Prabowo harus mengendalikan manuver-manuver Jokowi itu. Jangan terlalu sungkan, karena sudah turut berjuang terpilihnya Prabowo sebagai Presiden. Dukungan Jokowi itu tidak gratis. Prabowo harus menggandeng anak sulungnya menjadi Wakil Presiden. Suatu beban yang luar biasa beratnya bagi Prabowo. Karena dalam prosesnya ada yang diduga melanggar Konstitusi. Sehingga muncul isitilah “Anak Haram Konstitusi”.
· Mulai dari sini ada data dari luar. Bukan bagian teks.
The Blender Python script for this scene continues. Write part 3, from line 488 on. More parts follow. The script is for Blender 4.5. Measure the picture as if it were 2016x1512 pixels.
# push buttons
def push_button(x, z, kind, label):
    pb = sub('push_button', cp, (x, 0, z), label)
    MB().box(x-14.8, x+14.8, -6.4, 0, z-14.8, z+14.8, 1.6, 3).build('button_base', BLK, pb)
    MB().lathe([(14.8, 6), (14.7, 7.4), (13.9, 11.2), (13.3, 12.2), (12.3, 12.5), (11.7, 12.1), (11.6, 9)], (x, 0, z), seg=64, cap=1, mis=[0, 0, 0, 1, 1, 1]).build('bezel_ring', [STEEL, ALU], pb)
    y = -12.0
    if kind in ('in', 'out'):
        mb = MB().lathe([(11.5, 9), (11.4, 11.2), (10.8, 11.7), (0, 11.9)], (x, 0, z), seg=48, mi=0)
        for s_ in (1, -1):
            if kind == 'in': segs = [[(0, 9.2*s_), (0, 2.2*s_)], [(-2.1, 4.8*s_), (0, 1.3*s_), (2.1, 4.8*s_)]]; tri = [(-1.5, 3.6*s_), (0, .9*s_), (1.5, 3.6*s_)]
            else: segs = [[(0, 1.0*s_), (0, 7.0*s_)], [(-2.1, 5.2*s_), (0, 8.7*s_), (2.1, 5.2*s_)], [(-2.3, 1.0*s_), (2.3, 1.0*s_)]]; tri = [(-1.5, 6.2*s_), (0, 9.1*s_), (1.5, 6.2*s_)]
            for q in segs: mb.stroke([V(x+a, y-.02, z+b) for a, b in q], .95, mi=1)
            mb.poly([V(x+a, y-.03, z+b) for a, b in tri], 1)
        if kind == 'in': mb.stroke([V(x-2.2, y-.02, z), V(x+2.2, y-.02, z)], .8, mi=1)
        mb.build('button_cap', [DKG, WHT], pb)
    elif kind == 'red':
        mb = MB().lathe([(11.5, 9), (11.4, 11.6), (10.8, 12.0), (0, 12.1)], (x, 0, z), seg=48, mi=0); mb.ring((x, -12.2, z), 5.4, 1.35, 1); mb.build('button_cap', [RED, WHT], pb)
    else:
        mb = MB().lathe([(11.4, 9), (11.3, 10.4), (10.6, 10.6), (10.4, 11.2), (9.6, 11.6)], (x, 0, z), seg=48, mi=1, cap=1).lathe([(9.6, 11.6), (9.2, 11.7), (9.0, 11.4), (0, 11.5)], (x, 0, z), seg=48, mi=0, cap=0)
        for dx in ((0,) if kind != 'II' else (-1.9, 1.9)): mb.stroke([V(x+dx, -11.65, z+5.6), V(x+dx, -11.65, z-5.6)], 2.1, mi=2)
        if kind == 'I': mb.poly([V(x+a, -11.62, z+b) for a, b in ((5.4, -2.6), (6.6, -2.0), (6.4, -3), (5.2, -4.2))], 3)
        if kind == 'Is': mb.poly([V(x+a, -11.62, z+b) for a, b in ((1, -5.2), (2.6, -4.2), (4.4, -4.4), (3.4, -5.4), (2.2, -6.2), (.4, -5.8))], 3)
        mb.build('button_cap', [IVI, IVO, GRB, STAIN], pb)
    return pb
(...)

Prabowo dapat melakukan langkah-langkah strategis dan taktis, sudah terbiasa menghadapi situasi kegentingan pemerintahan.
Dengan atribut Prabowo yang diuraikan di atas, dapat mengontrol berbagai jaringan kekuasaan dan kekuatan yang sedang bermain saat ini. Upaya melakukan strategi Lame Duck perlu dilakukan, supaya langkah Presiden Jokowi dalam 2 bulan kedepan ini terseok-seok untuk bermanuver. Dua bulan bukan waktu yang panjang, tetapi juga bukan waktu yang pendek.
alam kurun waktu itu, apapun bisa terjadi. Prabowo punya tanggung jawab besar mengawal dua bulan kedepan terkendali, dan Pelantikan Presiden Prabowo 20 Oktober 2024 dapat dilaksanakan dengan aman, damai, tertib. Tidak perlu pelantikan Presiden di IKN, tetapi di Istana Negara Jakarta saja agar lebih hemat.